Ho ripensato a quel personaggio quando ho sentito l’esigenza di scrivere con leggerezza di cose gravissime come il razzismo, l’antipauperismo e il sistema delle grandi opere. Coppo si è aggiunto a Marcovaldo quando ho pubblicato i racconti che eccedevano l’edizione cartacea su Facebook, perché Facebook è un gioco e volevo che restasse tale, chiamare l’autore delle mie cose con il nome di un pittore fiorentino che decorò il Battistero insieme a Cimabue mi aiuta a muovermi a mezz’aria tra il cielo della letteratura e l’inferno che ribolle sotto i social network.
– Realtà o fantasia? Cosa ti ispira di più?

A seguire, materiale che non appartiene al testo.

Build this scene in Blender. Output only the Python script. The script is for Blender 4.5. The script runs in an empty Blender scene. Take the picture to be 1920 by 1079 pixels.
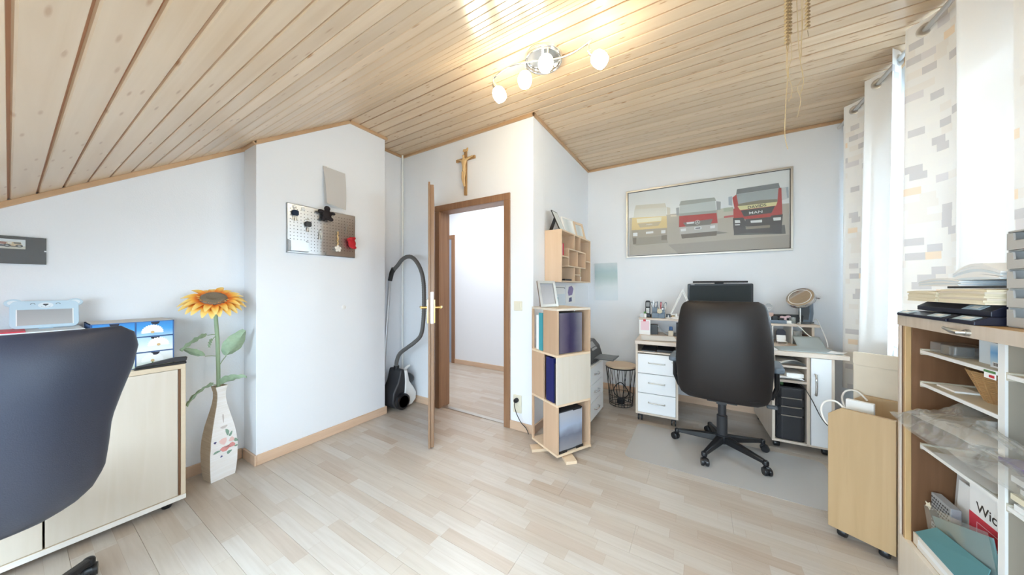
import bpy, bmesh, math, random
from mathutils import Matrix, Vector, noise
random.seed(7)
sc = bpy.context.scene
C = sc.collection
PI = math.pi
R = math.radians

# ---------------------------------------------------------------- camera, sky, lights, exposure
cam_data = bpy.data.cameras.new('camera')
cam = bpy.data.objects.new('camera', cam_data)
C.objects.link(cam)
cam_data.sensor_width = 36.0
cam_data.lens = 575.0 / 1920.0 * 36.0
cam_data.clip_start = 0.02
cam.location = (0, 0, 1.23)
cam.rotation_euler = (R(90), 0, R(31.33))
sc.camera = cam

world = bpy.data.worlds.new('world')
sc.world = world
world.use_nodes = True
bg = world.node_tree.nodes['Background']
bg.inputs[0].default_value = (0.66, 0.82, 1.0, 1)
bg.inputs[1].default_value = 8.0


def lamp_area(name, loc, rot, sx, sy, power, col, portal=False):
    d = bpy.data.lights.new(name, 'AREA')
    d.shape = 'RECTANGLE'
    d.size = sx
    d.size_y = sy
    d.energy = power
    d.color = col
    if portal:
        d.cycles.is_portal = True
    o = bpy.data.objects.new(name, d)
    o.location = loc
    o.rotation_euler = rot
    C.objects.link(o)
    return o


# daylight enters through the window: a portal guides the sampling of the sky
lamp_area('window_portal', (1.42, 2.275, 1.575), (0, R(90), 0), 1.45, 2.3, 1, (1, 1, 1), True)
# unseen roof window, added in the slope behind the camera for more sky light
lamp_area('added_roof_window_portal', (-0.5, -0.75 - .12 * math.sin(R(33.98)), 1.14 + .12 * math.cos(R(33.98))), (R(33.98), 0, 0), 2.9, 0.88, 1, (1, 1, 1), True)
lamp_area('hall_light', (-2.6, 3.05, 2.56), (0, 0, 0), 1.2, 0.7, 8.0, (1.0, 0.99, 0.98))
SHADE_GLOW = 17.0

sc.view_settings.view_transform = 'Standard'
sc.view_settings.look = 'None'
sc.view_settings.gamma = 1
sc.view_settings.use_curve_mapping = False
sc.view_settings.exposure = 1.68
sc.cycles.use_denoising = True
sc.cycles.max_bounces = 12
sc.cycles.diffuse_bounces = 7
sc.cycles.transparent_max_bounces = 24


# ---------------------------------------------------------------- materials
def base_mat(name):
    m = bpy.data.materials.new(name)
    m.use_nodes = True
    nt = m.node_tree
    return m, nt.nodes, nt.links, nt.nodes['Principled BSDF']


def plain(name, col, rough=0.5, metal=0.0, bump=0.0, bscale=200.0, spec=0.5, mottle=0.0, coat=0.0):
    m, n, l, b = base_mat(name)
    b.inputs['Base Color'].default_value = (*col, 1)
    b.inputs['Roughness'].default_value = rough
    b.inputs['Metallic'].default_value = metal
    b.inputs['Specular IOR Level'].default_value = spec
    b.inputs['Coat Weight'].default_value = coat
    tc = n.new('ShaderNodeTexCoord')
    nz = n.new('ShaderNodeTexNoise')
    nz.inputs['Scale'].default_value = bscale
    nz.inputs['Detail'].default_value = 3
    l.new(tc.outputs['Object'], nz.inputs['Vector'])
    if bump:
        bp = n.new('ShaderNodeBump')
        bp.inputs['Strength'].default_value = bump
        bp.inputs['Distance'].default_value = 0.002
        l.new(nz.outputs['Fac'], bp.inputs['Height'])
        l.new(bp.outputs['Normal'], b.inputs['Normal'])
    if mottle:
        mx = n.new('ShaderNodeMixRGB')
        mx.inputs[1].default_value = (*[c * (1 - mottle) for c in col], 1)
        mx.inputs[2].default_value = (*[min(1, c * (1 + mottle)) for c in col], 1)
        l.new(nz.outputs['Fac'], mx.inputs[0])
        l.new(mx.outputs[0], b.inputs['Base Color'])
    return m


def wood(name, c1, c2, scale, rough=0.45, knots=None, spec=0.4, contrast=1.0):
    """grain stretched by scale (object axes); each object takes its own random offset"""
    m, n, l, b = base_mat(name)
    tc = n.new('ShaderNodeTexCoord')
    oi = n.new('ShaderNodeObjectInfo')
    mu = n.new('ShaderNodeMath'); mu.operation = 'MULTIPLY'; mu.inputs[1].default_value = 37.0
    l.new(oi.outputs['Random'], mu.inputs[0])
    ad = n.new('ShaderNodeVectorMath'); ad.operation = 'ADD'
    l.new(tc.outputs['Object'], ad.inputs[0]); l.new(mu.outputs[0], ad.inputs[1])
    mp = n.new('ShaderNodeMapping'); mp.inputs['Scale'].default_value = scale
    l.new(ad.outputs[0], mp.inputs['Vector'])
    nz = n.new('ShaderNodeTexNoise')
    nz.inputs['Scale'].default_value = 1.0; nz.inputs['Detail'].default_value = 5; nz.inputs['Distortion'].default_value = 1.1
    l.new(mp.outputs[0], nz.inputs['Vector'])
    rp = n.new('ShaderNodeValToRGB')
    rp.color_ramp.elements[0].position = 0.5 - 0.22 / contrast; rp.color_ramp.elements[0].color = (*c2, 1)
    rp.color_ramp.elements[1].position = 0.5 + 0.22 / contrast; rp.color_ramp.elements[1].color = (*c1, 1)
    l.new(nz.outputs['Fac'], rp.inputs[0])
    out = rp.outputs[0]
    # a slight tone of its own for every piece
    hs = n.new('ShaderNodeHueSaturation')
    mr = n.new('ShaderNodeMapRange'); mr.inputs[3].default_value = 0.9; mr.inputs[4].default_value = 1.08
    l.new(oi.outputs['Random'], mr.inputs[0]); l.new(mr.outputs[0], hs.inputs['Value'])
    l.new(out, hs.inputs['Color']); out = hs.outputs[0]
    if knots:
        kc, ks = knots
        mp2 = n.new('ShaderNodeMapping'); mp2.inputs['Scale'].default_value = ks
        l.new(ad.outputs[0], mp2.inputs['Vector'])
        vo = n.new('ShaderNodeTexVoronoi'); vo.voronoi_dimensions = '2D'; vo.inputs['Scale'].default_value = 1.0
        l.new(mp2.outputs[0], vo.inputs['Vector'])
        r2 = n.new('ShaderNodeValToRGB')
        r2.color_ramp.elements[0].position = 0.05; r2.color_ramp.elements[0].color = (1, 1, 1, 1)
        r2.color_ramp.elements[1].position = 0.14; r2.color_ramp.elements[1].color = (0, 0, 0, 1)
        l.new(vo.outputs['Distance'], r2.inputs[0])
        wn = n.new('ShaderNodeSeparateColor'); l.new(vo.outputs['Color'], wn.inputs[0])
        gt = n.new('ShaderNodeMath'); gt.operation = 'GREATER_THAN'; gt.inputs[1].default_value = 0.68
        l.new(wn.outputs[0], gt.inputs[0])
        mm = n.new('ShaderNodeMath'); mm.operation = 'MULTIPLY'
        l.new(r2.outputs[0], mm.inputs[0]); l.new(gt.outputs[0], mm.inputs[1])
        mx = n.new('ShaderNodeMixRGB'); mx.inputs[2].default_value = (*kc, 1)
        l.new(mm.outputs[0], mx.inputs[0]); l.new(out, mx.inputs[1]); out = mx.outputs[0]
    l.new(out, b.inputs['Base Color'])
    b.inputs['Roughness'].default_value = rough
    b.inputs['Specular IOR Level'].default_value = spec
    return m


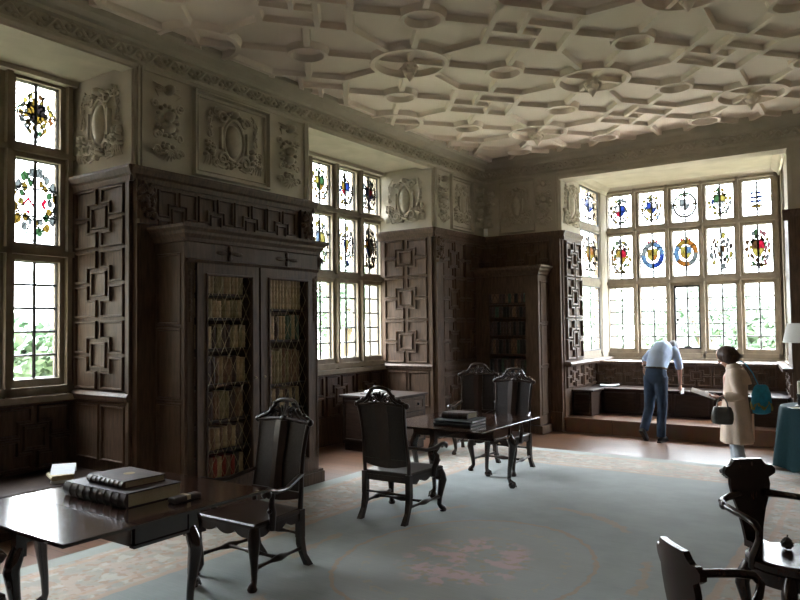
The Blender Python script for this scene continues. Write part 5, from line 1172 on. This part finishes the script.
# ------------------------------------------------------------------ outside: lawn, added bounce gravel, unseen light blockers, trees
mb = MB(); mb.box((-70, -40, -1.0), (40, 90, -.8)); ST(mb.obj('lawn', 'lawn'))
mb = MB(); mb.box((-7.4, 14.2, -.8), (3, 18, -.76)); ST(mb.obj('gravel_bounce', 'gravel'))  # pale strip added below the bay to bounce daylight up to the ceiling
mb = MB(); mb.box((-7.3, YN-.3, ZC+.2), (XR+2, YF+.4, 12)); ST(mb.obj('sun_block_storey', 'wallplain'))  # unseen mass added overhead to shade the ground outside the windows
mb = MB(); mb.box((-20, -14, -.8), (-9.2, .9, 9)); ST(mb.obj('recess_shade_block', 'wallplain'))      # unseen block added to cut skylight on the left window reveal
def tree(loc, h, r, label, seed, n=2600, leaf=.15):
    t = empty('tree', loc); tag(t, label, 'tree', 'trees in the grounds outside'); rnd = random.Random(seed)
    mb = MB(); mb.tube([(0, 0, 0), (.1, 0, h*.3), (0, .1, h*.6), (0, 0, h*.8)], [r*.09, r*.07, r*.05, r*.02], 8)
    for k in range(6):
        a = k*1.05; mb.tube([(0, 0, h*(.35+.05*k)), (r*.35*math.cos(a), r*.35*math.sin(a), h*(.5+.05*k)), (r*.6*math.cos(a), r*.6*math.sin(a), h*(.58+.05*k))], [r*.04, r*.025, r*.01], 6)
    mb.obj('trunk', 'bark', t, 60); mb = MB()
    cl_ = [(rnd.uniform(-.6, .6)*r, rnd.uniform(-.6, .6)*r, h*.60+rnd.uniform(-.32, .30)*h, rnd.uniform(.35, .55)*r) for _ in range(9)]
    for k in range(n):
        c = rnd.choice(cl_); v = Vector((rnd.gauss(0, 1), rnd.gauss(0, 1), rnd.gauss(0, 1))).normalized()*c[3]*rnd.uniform(.6, 1)
        p = Vector(c[:3])+v; u = Vector((rnd.gauss(0, 1), rnd.gauss(0, 1), rnd.gauss(0, 1))).normalized(); w = u.orthogonal(); s = leaf*rnd.uniform(.6, 1.3)
        mb.add([p-u*s, p-w*s*.5, p+u*s, p+w*s*.5], [(0, 1, 2, 3)])
    mb.obj('crown', 'leaf', t)
tree((-9.4, 27, -.8), 4.6, 2.6, 'leafy tree seen through the leftmost clear panes of the bay', 1)
tree((-6.2, 30, -.8), 4.2, 2.2, 'leafy tree seen through the middle clear panes of the bay', 2)
tree((-3.4, 26, -.8), 3.4, 1.6, 'small leafy tree seen through the right-hand clear panes of the bay', 3)
tree((-22, 27, -.8), 6, 3, 'leafy tree faintly seen through the middle window', 4)
tree((-16.5, 8.6, -.8), 2.6, 1.5, 'low leafy tree faintly seen through the left window', 5)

Ho assunto un nome d’arte proprio per non essere legato a una scuola o a un modo di fare, perciò le mie fonti di ispirazione variano e sono tante come le risposte che gli scrittori che ho letto hanno dato a questa domanda. Ne ricordo alcune: per Coleridge la poesia è immaginazione, per Wordsworth emozione raccolta in solitudine; un poeta delle nostre parti scrisse “Realtà vince il sogno” e un altro di diversa fede mise in una canzone politica questi versi “Noi non vogliam sperare niente, il nostro sogno è la realtà”. Se guardo indietro a quello che ha combinato Coppo di Marcovaldo e non a quello a cui fantastica di volersi ispirare, direi che o ispirano gli equivoci e i contrasti.
– Parliamo della poesia. Chi sono gli autori che ti hanno maggiormente influenzato?
Troppi, tanto è vero che sono ancora alla ricerca di un mio linguaggio poetico, perché in poesia non ho un marcovaldo che virgilianamente mi prende per mano garantendomi che prima o poi si uscirà a rivedere qualche stellina. Tra tutti mi sentirei di scegliere Guido Gozzano, con la sua attenzione entomologica a scorgere il grande e l’immenso nel piccolo e nel minuscolo e Edgar Lee Masters e la sua impresa titanica di dare ragione di ogni esistenza e dei suoi intrecci con le altre in poche sceltissime parole che però mi pare che non si allontanano mai troppo dall’eloquio lingua familiare, anche se questo bisognerebbe chiederlo a qualcuno per cui l’americano è più familiare. Brecht e Benn, le poesie che scrissero prima delle vicende politiche che li divisero (c’è un Marcovaldo in proposito, “Il Poeta“). Poi la poesia persiana del nostro Medio Evo (Attar, Nezami, Rumi, Hafiz…) Via via sto scoprendo l’universo poetico di un grande autore irakeno recentemente scomparso, un amico, Hasan Hatya al Nassar. Le sue poesie aprono l’antologia “Affluenti” a cui sono felice di partecipare.
– Fai anche delle collaborazioni con riviste locali. Quali sono, secondo te, le criticità maggiori delle città e del territorio fiorentino in particolare?
Il turismo e le grandi opere, due facce della stessa moneta, una moneta che servirà per pagare quanti saranno desiderosi o costretti a lasciare la città in mano a quel brutto intreccio di speculazione edilizia e sfruttamento dell’immagine che chiamano “gentrificazione”.
– Recentemente a Roma è stata allestita una tua mostra di pittura e poesia. Parlaci di questa iniziativa.
Avevo preso il brutto vizio di postare su facebook i miei disegni e qualche quadro e il gestore di un locale dell’urbe che conosco e che ha ospitato alcune serate poetiche a cui ho partecipato mi chiese se volevo unire poesia e pittura in una mostra. E’ il B-Folk a Centocelle, piccolo ma agguerrito, che organizza eventi che a uno che viene dalla provincialissima Firenze sembrano tutti di una qualità inimmaginabile. Per l’occasione commentai in poesia alcuni quadri. Al di là del risultato, vedo con favore la poesia d’occasione che non faceva inorridire i classici e che è stata umiliata dal culto romantico del genio che in fin dei conti ci ha dato le guerre napoleoniche e altri macelli.
– Progetti per il futuro.
Ripeterò l’esperimento del B-Folk in un locale di Firenze Sud a metà febbraio. A breve dovrebbe uscire una nuova raccolta di “marcovaldi”.
– Per concludere, un tuo pensiero da regalare ai lettori.
Leggete Come la Pioggia e seguite questi ragazzi che conosco da tanti anni e che mi stupiscono sempre per come affrontano con coraggio e con costanza ogni nuova impresa.
Grazie a Massimo De Micco e alla prossima intervista!